Pourquoi… cette pièce entière consacrée à son chien mort ?
« « Le chien est une sorte d’enfant définitif, plus docile et plus doux, un enfant qui se serait immobilisé à l’âge de raison, mais c’est de plus un enfant auquel on va survivre. » La Carte et le Territoire »
La dernière pièce de l’exposition est de loin la plus... déconcertante ? Absurde ? Consternante ? Vous en jugerez. Houellebecq la consacre à son chien Clément, mort en 2011. A l’entrée, la photo de sa tombe, au cimetière animalier d’Asnières. Au sol, une épaisse moquette écossaise. Au centre, une vitrine où sont exposés les jouets, soigneusement légendés d'étiquettes (« Girafe », « Babar », « Ours Brun »…). Au mur, une vingtaine d'aquarelles représentant Clément, réalisées par son ex-femme Marie-Pierre Gauthier.
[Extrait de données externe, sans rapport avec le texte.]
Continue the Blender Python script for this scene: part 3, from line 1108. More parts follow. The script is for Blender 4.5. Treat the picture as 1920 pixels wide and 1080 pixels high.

Sans oublier un diaporama agrémenté d’une texte lu par Iggy Pop himself, intitulé « A machine for loving », en écho à l'expression «machine à aimer» employée dans La possibilité d'une île pour décrire l'animal, si central dans la vie et l'oeuvre de l'écrivain.
Une salle « très bizarre, glisse le commissaire. Michel l'a voulue comme une métaphore sur l’amour absolu ». Là-dessus, il nous a absolument perdue.